Если бы это была другая книга, я мог бы пуститься в рассуждения о любопытных параллелях между обществами реки Кросс и Бали. И там и там пышным цветом расцвело творчество (маски Экпе с берегов реки Кросс оказали большое влияние на Пикассо), которое выразилось прежде всего в театральном искусстве с его затейливой музыкой, великолепными костюмами и стилизованными танцами – воображаемый спектакль был своего рода альтернативным политическим порядком – как раз тогда, когда обычная жизнь превратилась в полную опасностей игру, в которой любой неверный шаг мог привести к обращению в рабство. Какая связь между этими обществами? Это интересный вопрос, но мы не можем на него здесь отвечать. Для наших целей ключевой вопрос формулируется следующим образом: насколько такой порядок вещей был распространен? Африканская работорговля, как я уже говорил, стала беспрецедентной катастрофой, но торговые экономики извлекали рабов из экономик человеческих на протяжении тысяч лет. Эта практика стара, как сама цивилизация. Я хочу задаться вопросом: до какой степени она является определяющей для самой цивилизации?
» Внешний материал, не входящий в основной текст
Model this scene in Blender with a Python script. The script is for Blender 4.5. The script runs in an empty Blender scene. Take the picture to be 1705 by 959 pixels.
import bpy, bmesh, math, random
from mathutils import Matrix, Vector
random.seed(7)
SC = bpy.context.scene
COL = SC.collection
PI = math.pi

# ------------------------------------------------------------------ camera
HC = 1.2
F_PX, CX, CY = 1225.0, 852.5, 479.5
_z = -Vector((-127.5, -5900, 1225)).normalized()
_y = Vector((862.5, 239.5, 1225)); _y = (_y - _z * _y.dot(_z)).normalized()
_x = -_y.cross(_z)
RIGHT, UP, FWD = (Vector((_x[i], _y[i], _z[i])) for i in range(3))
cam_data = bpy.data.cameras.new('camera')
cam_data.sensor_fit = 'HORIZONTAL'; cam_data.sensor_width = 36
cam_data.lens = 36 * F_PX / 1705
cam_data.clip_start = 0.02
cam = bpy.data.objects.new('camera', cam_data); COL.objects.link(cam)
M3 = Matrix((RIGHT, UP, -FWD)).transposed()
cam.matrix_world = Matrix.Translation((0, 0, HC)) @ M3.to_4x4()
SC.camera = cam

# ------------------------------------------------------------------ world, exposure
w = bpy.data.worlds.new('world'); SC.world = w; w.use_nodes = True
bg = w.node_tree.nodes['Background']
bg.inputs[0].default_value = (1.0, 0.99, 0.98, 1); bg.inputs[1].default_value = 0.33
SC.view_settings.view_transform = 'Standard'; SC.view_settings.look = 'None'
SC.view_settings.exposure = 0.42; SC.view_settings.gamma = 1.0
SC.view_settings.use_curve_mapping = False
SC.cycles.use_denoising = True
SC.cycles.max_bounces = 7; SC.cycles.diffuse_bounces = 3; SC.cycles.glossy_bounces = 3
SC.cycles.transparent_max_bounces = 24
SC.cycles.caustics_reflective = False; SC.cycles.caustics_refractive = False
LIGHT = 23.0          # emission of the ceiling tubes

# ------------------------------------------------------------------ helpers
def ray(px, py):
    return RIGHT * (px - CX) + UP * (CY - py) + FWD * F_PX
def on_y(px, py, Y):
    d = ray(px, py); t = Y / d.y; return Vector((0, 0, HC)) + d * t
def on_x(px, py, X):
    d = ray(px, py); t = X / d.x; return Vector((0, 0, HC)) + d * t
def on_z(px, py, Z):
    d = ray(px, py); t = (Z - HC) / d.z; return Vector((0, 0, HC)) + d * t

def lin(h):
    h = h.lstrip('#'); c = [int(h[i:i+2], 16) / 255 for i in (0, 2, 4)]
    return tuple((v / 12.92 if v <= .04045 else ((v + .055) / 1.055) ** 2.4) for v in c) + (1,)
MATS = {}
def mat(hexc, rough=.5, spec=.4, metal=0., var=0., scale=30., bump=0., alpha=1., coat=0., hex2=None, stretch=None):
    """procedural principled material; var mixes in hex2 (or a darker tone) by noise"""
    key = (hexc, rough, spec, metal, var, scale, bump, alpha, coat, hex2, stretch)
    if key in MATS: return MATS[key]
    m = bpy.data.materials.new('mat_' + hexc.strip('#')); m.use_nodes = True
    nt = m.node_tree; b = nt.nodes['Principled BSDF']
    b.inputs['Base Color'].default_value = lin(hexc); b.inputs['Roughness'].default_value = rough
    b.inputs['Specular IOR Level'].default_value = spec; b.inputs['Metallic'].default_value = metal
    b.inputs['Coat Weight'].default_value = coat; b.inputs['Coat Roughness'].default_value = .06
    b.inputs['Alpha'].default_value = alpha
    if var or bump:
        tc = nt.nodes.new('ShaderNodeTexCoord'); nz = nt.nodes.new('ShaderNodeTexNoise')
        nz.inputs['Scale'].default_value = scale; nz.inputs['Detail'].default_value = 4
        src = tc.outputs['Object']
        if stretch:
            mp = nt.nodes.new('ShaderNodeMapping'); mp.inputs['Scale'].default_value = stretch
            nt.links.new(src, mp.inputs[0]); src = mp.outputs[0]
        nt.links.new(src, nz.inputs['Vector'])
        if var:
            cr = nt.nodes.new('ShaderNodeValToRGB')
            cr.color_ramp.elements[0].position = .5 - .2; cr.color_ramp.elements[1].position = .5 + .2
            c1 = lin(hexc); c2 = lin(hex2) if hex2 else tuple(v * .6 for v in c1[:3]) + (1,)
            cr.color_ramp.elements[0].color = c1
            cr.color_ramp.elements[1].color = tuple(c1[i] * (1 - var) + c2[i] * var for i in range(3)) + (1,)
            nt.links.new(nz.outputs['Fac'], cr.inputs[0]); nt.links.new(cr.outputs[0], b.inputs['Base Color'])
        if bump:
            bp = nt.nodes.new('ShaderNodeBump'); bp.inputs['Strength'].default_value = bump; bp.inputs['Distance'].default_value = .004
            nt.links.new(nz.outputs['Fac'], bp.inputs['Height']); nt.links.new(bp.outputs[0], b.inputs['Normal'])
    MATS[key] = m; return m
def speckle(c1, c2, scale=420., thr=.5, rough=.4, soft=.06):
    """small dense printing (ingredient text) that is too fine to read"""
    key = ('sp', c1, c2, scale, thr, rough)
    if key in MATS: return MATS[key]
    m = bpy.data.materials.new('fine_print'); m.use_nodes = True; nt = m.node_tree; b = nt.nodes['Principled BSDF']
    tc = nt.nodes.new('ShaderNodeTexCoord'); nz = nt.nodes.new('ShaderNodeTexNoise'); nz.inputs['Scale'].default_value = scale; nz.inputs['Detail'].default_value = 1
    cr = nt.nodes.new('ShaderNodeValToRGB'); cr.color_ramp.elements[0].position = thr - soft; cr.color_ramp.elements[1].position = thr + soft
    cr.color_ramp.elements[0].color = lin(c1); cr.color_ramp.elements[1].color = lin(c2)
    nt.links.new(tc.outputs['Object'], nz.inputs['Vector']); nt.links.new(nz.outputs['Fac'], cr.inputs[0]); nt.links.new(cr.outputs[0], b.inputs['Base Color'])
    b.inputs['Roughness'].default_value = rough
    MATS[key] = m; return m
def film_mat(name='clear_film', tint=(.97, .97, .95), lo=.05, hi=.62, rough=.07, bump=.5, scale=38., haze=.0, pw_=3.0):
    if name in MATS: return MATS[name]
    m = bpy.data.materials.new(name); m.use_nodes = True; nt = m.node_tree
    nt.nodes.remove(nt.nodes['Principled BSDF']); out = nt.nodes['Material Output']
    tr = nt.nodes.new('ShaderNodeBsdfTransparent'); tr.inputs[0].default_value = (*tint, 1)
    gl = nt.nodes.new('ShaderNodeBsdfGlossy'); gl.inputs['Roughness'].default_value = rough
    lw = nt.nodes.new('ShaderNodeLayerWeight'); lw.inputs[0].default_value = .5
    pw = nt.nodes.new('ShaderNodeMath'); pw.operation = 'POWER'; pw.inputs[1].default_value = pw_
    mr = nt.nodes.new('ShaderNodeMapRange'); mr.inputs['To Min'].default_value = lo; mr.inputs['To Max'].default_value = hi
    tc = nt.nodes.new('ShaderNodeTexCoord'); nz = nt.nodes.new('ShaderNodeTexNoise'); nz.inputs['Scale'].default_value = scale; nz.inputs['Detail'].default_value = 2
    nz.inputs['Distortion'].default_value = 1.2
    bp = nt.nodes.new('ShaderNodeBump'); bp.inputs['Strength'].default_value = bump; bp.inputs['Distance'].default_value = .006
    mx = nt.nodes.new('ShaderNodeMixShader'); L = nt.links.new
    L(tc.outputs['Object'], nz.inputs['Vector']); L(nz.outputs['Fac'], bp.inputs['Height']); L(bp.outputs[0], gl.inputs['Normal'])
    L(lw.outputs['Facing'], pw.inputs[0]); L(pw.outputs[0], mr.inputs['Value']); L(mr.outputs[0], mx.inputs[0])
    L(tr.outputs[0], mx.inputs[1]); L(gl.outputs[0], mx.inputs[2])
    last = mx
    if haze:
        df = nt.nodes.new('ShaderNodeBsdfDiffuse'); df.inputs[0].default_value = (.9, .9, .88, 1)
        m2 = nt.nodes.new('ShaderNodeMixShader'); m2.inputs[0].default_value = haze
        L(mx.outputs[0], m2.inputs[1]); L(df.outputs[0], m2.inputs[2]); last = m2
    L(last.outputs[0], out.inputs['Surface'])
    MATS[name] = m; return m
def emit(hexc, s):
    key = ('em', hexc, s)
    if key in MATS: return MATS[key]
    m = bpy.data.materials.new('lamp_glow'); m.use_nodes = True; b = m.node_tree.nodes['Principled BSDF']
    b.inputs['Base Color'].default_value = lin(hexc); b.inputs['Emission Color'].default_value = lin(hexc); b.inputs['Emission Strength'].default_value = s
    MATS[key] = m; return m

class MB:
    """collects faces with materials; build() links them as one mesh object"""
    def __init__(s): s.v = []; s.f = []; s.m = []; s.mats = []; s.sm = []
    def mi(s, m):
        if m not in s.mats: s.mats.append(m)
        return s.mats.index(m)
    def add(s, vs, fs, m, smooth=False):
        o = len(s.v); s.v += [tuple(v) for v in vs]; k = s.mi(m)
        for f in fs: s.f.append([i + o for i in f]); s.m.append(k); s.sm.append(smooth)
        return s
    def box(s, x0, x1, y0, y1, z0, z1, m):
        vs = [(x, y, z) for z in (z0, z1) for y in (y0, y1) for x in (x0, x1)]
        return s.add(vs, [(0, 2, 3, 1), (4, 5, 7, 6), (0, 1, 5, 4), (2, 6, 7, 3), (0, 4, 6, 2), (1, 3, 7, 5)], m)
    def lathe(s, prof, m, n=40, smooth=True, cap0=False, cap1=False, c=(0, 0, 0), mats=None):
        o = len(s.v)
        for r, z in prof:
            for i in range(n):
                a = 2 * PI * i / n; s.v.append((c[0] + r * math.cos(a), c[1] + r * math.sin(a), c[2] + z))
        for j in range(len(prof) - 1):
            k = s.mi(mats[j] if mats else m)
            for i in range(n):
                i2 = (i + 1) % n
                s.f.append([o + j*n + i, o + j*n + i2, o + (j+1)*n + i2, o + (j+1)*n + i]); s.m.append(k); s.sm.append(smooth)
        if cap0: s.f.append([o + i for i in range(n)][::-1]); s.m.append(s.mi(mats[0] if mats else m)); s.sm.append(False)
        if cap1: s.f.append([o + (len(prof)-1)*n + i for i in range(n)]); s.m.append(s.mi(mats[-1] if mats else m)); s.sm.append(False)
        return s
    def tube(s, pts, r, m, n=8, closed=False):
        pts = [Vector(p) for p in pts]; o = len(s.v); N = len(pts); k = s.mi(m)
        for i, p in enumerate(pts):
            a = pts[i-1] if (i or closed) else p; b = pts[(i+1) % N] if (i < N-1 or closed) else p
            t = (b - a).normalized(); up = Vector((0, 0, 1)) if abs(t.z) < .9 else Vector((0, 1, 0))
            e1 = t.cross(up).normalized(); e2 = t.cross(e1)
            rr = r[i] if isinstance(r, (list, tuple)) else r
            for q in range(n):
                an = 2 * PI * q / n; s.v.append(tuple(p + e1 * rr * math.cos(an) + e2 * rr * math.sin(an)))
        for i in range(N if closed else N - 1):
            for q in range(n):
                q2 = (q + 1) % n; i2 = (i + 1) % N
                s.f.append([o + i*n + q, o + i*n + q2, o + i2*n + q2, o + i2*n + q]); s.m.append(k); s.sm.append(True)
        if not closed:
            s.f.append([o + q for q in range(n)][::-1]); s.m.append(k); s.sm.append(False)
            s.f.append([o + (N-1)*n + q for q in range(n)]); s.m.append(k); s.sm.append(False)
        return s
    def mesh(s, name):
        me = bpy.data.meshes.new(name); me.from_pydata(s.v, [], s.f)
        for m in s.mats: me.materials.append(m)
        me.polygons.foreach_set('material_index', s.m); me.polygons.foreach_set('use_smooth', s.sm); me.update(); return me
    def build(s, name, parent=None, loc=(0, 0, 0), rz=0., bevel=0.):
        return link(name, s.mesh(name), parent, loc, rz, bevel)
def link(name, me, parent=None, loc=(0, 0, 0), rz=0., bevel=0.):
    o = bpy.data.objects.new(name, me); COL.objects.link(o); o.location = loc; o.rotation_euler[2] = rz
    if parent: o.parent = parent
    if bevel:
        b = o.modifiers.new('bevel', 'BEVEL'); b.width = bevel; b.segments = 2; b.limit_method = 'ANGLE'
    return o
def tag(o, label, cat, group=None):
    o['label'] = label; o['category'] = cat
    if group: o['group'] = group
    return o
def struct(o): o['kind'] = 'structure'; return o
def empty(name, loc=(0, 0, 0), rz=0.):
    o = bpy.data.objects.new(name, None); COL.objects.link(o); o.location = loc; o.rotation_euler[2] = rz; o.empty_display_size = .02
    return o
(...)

Здесь я говорю не только о рабстве, но и о процессе, который выдавливает людей из сетей, сотканных из взаимных обязательств, общей истории и коллективной ответственности и делающих их такими, какие они есть, и превращает их в предметы обмена, т. е. подчиняет их логике долга. Рабство лишь логическое завершение, наиболее крайняя форма этого выдавливания. Но именно поэтому оно позволяет нам взглянуть на процесс в целом. Более того, рабство, сыгравшее такую важную роль в истории, столь сильно повлияло на формирование наши базовых принципов и институтов, что мы этого даже не замечаем, а если бы и заметили, то, возможно, не захотели признавать. Обществом, основанном на долге, мы стали потому, что наследие войн, завоеваний и рабства окончательно так и не исчезло. Оно по-прежнему существует, оно вплетено в ключевые для нас понятия чести, собственности и даже свободы. Мы просто не способны это разглядеть.
В следующей главе я начну описывать, как это произошло.